Tally the lines containing "picture" and report the number alone.

| MATERIAL |
▬▬▬▬▬▬▬▬▬▬

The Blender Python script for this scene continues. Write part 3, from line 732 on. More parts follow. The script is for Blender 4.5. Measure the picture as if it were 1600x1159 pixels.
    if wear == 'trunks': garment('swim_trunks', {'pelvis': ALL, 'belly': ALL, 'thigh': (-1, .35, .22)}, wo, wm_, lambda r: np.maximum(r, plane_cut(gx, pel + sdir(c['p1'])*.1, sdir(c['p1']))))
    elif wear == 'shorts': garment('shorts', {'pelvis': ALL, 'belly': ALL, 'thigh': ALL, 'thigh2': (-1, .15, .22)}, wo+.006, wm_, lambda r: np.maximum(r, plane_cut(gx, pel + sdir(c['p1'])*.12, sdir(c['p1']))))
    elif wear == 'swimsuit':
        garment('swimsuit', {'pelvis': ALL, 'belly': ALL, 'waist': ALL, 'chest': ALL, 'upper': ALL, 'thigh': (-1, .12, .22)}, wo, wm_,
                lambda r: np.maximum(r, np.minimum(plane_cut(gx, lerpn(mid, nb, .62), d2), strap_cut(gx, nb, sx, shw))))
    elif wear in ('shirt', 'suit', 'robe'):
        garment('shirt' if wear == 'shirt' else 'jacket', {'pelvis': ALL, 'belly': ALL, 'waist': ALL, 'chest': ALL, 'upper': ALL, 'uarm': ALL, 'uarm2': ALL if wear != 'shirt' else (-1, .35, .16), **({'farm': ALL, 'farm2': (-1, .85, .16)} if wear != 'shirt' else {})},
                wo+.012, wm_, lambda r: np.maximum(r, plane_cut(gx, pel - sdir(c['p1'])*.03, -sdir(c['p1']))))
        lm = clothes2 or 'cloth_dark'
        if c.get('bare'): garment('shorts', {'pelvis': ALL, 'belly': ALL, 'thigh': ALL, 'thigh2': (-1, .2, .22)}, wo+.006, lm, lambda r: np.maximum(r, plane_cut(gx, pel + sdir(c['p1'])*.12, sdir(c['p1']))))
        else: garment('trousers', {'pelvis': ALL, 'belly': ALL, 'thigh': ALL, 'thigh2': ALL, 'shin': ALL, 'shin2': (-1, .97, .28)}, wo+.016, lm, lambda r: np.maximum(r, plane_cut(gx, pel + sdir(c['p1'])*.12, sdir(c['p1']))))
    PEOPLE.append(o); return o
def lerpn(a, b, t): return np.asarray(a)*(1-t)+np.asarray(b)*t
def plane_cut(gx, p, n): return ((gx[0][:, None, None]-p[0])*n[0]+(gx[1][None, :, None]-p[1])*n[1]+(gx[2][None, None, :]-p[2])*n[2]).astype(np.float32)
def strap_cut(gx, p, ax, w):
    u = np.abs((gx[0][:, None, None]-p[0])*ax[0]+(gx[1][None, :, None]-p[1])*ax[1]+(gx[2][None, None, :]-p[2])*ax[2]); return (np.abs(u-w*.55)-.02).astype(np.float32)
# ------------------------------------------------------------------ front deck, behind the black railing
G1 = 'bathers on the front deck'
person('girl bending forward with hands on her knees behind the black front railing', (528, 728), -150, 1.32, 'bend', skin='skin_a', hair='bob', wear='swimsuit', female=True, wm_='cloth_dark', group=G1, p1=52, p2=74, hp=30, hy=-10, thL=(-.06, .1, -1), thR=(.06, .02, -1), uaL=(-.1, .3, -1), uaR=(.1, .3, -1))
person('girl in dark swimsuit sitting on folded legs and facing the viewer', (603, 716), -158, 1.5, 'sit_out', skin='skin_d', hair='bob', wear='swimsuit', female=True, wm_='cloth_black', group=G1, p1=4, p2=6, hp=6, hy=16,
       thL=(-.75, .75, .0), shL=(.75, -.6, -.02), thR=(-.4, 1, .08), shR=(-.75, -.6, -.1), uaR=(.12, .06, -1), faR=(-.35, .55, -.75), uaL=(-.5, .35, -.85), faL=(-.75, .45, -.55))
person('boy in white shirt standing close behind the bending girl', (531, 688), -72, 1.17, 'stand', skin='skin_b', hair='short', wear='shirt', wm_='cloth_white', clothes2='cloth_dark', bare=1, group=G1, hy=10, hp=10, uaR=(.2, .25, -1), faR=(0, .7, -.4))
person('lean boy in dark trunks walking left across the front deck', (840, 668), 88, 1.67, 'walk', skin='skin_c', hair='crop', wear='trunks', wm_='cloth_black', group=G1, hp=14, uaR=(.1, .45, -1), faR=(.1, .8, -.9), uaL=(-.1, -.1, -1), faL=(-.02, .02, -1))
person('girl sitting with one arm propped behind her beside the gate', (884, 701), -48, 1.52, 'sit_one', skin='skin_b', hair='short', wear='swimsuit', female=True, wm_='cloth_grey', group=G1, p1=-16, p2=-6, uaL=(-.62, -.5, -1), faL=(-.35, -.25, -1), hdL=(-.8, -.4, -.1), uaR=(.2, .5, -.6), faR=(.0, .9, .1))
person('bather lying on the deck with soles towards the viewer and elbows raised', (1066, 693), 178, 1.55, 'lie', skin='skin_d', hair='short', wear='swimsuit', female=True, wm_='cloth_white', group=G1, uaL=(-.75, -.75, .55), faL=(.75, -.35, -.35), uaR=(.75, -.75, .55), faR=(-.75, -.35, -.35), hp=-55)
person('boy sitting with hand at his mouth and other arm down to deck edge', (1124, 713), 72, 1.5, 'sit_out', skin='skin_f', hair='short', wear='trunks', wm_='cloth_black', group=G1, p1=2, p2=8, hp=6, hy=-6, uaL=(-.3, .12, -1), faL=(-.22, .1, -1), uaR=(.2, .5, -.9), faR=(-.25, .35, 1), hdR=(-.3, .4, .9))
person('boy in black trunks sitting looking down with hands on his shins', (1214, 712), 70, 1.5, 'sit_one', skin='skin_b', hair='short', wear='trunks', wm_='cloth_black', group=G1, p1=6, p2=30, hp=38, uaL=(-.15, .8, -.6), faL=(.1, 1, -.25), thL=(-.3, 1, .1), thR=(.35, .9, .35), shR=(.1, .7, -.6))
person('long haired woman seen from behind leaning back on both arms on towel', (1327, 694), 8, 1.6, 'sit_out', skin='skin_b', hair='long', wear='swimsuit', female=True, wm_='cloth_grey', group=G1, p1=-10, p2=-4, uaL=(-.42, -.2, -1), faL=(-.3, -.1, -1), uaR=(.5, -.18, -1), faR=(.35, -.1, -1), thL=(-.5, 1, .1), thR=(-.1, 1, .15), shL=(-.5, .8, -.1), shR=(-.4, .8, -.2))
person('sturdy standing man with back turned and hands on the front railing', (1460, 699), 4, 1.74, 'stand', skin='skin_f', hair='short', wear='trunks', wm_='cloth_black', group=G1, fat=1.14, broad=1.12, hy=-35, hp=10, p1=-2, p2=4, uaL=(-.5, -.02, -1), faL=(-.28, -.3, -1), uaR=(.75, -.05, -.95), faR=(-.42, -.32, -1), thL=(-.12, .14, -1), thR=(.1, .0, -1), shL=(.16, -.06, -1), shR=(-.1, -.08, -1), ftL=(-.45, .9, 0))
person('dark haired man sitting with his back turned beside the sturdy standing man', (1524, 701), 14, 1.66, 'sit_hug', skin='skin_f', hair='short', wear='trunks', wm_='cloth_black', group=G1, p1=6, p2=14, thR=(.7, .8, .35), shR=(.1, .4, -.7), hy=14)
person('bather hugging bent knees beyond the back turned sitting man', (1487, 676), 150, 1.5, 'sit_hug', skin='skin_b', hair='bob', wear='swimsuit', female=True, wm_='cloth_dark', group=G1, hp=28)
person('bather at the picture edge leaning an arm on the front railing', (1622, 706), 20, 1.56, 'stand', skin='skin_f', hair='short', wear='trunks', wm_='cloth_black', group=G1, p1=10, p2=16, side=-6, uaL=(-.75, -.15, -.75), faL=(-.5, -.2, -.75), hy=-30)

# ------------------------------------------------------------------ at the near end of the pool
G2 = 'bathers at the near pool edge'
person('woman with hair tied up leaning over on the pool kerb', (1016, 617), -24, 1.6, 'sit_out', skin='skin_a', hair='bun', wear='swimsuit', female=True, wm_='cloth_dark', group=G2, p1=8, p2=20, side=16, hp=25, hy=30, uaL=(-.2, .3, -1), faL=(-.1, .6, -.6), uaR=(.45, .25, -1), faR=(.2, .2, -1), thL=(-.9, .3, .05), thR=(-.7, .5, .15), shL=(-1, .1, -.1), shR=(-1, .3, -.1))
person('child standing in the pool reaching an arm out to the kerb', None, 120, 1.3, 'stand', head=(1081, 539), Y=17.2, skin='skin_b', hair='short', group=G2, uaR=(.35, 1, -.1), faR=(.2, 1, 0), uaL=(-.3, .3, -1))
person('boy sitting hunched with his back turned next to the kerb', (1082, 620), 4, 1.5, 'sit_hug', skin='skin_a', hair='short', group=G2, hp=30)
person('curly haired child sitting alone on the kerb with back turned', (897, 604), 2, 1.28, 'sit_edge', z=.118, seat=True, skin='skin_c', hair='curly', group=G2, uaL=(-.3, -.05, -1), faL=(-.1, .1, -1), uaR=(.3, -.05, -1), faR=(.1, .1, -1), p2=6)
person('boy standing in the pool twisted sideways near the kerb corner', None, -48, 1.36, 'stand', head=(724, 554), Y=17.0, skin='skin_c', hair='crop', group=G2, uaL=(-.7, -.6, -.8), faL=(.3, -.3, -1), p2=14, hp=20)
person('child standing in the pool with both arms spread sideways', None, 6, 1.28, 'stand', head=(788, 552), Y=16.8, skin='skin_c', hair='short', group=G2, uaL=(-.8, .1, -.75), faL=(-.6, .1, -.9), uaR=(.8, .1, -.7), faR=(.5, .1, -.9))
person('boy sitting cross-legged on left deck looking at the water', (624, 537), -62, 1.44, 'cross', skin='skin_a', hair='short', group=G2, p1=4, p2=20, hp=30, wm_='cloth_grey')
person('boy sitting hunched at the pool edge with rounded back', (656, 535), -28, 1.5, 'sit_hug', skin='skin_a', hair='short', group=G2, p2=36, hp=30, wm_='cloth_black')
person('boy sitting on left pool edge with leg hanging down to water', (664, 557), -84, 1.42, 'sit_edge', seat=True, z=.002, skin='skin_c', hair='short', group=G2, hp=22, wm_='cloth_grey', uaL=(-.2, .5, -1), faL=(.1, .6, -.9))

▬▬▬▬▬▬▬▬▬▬

| EXPECTED ANSWER |
2